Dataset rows
◆ ◆ ◆ ◆ ◆ ◆ ◆

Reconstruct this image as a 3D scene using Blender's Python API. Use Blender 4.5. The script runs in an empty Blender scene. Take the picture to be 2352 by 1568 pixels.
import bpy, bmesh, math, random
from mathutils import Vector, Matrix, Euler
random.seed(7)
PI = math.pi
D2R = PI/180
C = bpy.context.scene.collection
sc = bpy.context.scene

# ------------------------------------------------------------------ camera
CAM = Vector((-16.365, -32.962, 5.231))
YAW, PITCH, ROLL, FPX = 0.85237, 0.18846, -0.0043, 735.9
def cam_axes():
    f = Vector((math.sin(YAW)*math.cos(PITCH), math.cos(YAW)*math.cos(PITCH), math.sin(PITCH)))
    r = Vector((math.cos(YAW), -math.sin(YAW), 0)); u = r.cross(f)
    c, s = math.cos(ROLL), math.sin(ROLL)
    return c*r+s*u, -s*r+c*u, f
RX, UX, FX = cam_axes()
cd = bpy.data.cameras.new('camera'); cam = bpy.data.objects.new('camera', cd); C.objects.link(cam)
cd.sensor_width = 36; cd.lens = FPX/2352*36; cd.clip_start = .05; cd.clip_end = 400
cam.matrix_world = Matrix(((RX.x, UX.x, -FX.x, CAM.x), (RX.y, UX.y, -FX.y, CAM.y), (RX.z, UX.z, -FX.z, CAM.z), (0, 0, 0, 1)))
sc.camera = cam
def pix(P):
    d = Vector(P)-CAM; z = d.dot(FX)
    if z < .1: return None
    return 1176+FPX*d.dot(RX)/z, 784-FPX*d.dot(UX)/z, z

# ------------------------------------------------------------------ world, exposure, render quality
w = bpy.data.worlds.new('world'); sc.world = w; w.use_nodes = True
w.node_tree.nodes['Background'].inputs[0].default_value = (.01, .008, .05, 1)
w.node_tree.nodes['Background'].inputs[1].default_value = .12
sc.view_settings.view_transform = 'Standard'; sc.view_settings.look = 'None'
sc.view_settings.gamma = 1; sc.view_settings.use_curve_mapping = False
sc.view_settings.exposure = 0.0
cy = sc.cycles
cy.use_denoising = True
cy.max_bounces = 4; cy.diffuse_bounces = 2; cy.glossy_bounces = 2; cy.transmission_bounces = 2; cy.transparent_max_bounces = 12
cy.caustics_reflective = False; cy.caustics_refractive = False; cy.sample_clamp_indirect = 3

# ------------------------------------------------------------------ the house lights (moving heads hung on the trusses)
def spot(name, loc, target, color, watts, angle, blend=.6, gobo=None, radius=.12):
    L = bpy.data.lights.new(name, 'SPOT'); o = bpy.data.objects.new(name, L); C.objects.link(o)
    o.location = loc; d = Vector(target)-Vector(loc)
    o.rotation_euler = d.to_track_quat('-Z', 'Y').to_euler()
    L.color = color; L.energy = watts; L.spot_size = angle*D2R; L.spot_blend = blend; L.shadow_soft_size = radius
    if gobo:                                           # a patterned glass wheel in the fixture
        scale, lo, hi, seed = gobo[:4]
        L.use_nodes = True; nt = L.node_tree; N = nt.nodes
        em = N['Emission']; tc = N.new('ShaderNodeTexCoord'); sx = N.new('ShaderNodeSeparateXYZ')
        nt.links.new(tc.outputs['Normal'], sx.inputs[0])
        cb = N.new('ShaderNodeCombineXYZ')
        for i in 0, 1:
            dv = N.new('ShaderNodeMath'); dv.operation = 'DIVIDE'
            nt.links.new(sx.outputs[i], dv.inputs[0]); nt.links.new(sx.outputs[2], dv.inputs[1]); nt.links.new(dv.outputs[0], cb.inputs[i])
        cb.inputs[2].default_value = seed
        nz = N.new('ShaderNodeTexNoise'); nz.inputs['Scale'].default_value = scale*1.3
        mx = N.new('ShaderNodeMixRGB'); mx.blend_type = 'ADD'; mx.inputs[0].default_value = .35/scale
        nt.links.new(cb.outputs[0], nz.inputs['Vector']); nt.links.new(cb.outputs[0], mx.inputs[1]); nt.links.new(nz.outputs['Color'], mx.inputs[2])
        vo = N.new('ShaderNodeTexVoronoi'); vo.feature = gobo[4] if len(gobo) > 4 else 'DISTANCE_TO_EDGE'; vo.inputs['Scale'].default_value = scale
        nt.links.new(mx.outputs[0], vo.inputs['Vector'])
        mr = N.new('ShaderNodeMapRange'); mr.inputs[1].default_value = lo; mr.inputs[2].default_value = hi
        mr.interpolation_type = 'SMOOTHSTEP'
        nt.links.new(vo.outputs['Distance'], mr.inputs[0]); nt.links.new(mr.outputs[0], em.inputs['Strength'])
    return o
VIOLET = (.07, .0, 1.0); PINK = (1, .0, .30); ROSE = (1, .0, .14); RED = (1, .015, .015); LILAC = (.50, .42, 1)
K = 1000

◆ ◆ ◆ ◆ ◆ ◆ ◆

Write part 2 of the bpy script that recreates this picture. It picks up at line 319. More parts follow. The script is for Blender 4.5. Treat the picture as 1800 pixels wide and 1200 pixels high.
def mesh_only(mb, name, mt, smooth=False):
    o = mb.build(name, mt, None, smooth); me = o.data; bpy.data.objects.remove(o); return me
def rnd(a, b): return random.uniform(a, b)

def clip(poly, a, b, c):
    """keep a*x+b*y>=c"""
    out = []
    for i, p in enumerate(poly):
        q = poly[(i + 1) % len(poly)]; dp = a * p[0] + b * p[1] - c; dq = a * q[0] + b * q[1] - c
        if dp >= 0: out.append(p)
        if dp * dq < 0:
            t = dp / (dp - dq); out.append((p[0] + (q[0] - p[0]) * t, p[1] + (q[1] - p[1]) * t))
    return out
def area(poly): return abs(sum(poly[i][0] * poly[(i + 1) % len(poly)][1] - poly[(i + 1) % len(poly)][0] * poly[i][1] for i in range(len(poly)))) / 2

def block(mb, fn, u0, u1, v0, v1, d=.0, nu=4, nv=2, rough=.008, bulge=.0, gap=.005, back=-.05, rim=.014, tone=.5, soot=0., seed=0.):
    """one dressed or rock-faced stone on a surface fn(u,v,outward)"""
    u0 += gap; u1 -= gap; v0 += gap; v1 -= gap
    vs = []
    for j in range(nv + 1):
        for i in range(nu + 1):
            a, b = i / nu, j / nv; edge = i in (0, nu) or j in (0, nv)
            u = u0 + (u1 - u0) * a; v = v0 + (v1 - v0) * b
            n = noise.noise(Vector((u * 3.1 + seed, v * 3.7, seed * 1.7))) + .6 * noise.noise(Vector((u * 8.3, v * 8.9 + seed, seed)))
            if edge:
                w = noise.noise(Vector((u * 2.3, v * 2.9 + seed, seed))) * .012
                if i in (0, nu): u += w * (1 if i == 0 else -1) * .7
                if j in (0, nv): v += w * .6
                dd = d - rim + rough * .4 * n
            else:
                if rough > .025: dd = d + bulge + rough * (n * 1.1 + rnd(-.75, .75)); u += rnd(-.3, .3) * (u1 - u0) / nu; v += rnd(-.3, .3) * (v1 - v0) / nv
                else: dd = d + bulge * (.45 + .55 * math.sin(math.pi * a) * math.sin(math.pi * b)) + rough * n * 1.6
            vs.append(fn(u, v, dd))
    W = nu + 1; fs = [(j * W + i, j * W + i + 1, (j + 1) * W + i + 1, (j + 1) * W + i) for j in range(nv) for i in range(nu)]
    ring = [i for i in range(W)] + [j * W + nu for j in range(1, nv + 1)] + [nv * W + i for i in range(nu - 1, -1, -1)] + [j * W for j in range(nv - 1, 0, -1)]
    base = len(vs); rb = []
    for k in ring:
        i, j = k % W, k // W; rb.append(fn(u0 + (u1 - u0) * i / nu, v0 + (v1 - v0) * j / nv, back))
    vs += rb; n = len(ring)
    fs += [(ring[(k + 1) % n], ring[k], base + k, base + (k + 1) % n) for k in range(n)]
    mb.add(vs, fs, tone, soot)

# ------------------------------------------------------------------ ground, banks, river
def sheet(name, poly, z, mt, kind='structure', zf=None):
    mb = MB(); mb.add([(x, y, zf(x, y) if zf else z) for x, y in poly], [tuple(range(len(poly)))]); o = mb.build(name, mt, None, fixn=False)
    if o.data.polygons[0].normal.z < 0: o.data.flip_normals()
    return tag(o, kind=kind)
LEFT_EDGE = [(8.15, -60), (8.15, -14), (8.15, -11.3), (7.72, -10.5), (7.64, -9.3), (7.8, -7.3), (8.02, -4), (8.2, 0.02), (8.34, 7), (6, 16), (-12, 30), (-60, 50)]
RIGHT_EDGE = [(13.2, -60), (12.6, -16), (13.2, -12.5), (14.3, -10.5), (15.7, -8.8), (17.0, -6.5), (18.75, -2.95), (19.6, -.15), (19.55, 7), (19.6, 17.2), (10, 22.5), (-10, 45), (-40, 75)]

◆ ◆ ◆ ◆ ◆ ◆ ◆

§ WHAT YOU ARE ASKED TO DO
Write out again only the lines from the line containing "Reconstruct this image" through the line containing "return 1176+FPX*d.dot(RX)/z, 784-FPX*d.dot(UX)/z, z", both included, exactly as they are.

§ REPLY TO THE TASK
Reconstruct this image as a 3D scene using Blender's Python API. Use Blender 4.5. The script runs in an empty Blender scene. Take the picture to be 2352 by 1568 pixels.
import bpy, bmesh, math, random
from mathutils import Vector, Matrix, Euler
random.seed(7)
PI = math.pi
D2R = PI/180
C = bpy.context.scene.collection
sc = bpy.context.scene

# ------------------------------------------------------------------ camera
CAM = Vector((-16.365, -32.962, 5.231))
YAW, PITCH, ROLL, FPX = 0.85237, 0.18846, -0.0043, 735.9
def cam_axes():
    f = Vector((math.sin(YAW)*math.cos(PITCH), math.cos(YAW)*math.cos(PITCH), math.sin(PITCH)))
    r = Vector((math.cos(YAW), -math.sin(YAW), 0)); u = r.cross(f)
    c, s = math.cos(ROLL), math.sin(ROLL)
    return c*r+s*u, -s*r+c*u, f
RX, UX, FX = cam_axes()
cd = bpy.data.cameras.new('camera'); cam = bpy.data.objects.new('camera', cd); C.objects.link(cam)
cd.sensor_width = 36; cd.lens = FPX/2352*36; cd.clip_start = .05; cd.clip_end = 400
cam.matrix_world = Matrix(((RX.x, UX.x, -FX.x, CAM.x), (RX.y, UX.y, -FX.y, CAM.y), (RX.z, UX.z, -FX.z, CAM.z), (0, 0, 0, 1)))
sc.camera = cam
def pix(P):
    d = Vector(P)-CAM; z = d.dot(FX)
    if z < .1: return None
    return 1176+FPX*d.dot(RX)/z, 784-FPX*d.dot(UX)/z, z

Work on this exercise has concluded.